Evaluation: E-Democracy’s Inclusive Social Media Project

Client: E-Democracy.org

Project: Anne led the participatory evaluation of E-Democracy.org’s Inclusive Social Media project. Building from its commitment, “inspiring inclusive community engagement online,” E-Democracy launched this project with support from the Ford Foundation and expanded it with Knight Foundation funding. This comprehensive multiyear effort to aggressively expand inclusive Neighbors Forums to reach 10,000 participants had the following objectives:

  • Demonstrate that neighborhood-based online forums can and should work in high-immigrant, low-income, racially/ethnically diverse neighborhoods
  • Identify how such success is accomplished
  • Serve as a platform to help improve the success of others pursuing similar goals
  • Increase interest by other funders to expand such efforts

Two high-immigrant, low-income, racially and ethnically diverse urban neighborhoods were selected for this Minnesota-based project: Frogtown in St. Paul and Cedar-Riverside in Minneapolis.

Central to the evaluation was determining the suitability and value of the approach and methods relative to outcomes. We wanted to know what could be learned from the results to inform E-Democracy’s future work and that of others committed to inclusive online engagement.

We chose a participatory evaluation approach that relied on the insights and wisdom of participants in the Frogtown and Cedar-Riverside Neighborhood Forums, outreach staff, and volunteer forum managers, and supplemented with simple data analyses of forum posts and posters.

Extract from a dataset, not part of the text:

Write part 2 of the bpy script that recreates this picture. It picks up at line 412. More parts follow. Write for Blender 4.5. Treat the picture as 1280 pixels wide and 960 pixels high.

The evaluation examined the following program outcomes:

  • Develop outreach and information leadership-development structures and techniques
  • Increase forum size, diversity, energy, and community-building potential
  • Engage community organizers, community organizations and institutions, and elected officials

The results of the evaluation were used to shape the next several years of intense outreach and engagement of people of color, in poverty, and new immigrants supported by a Knight Foundation grant.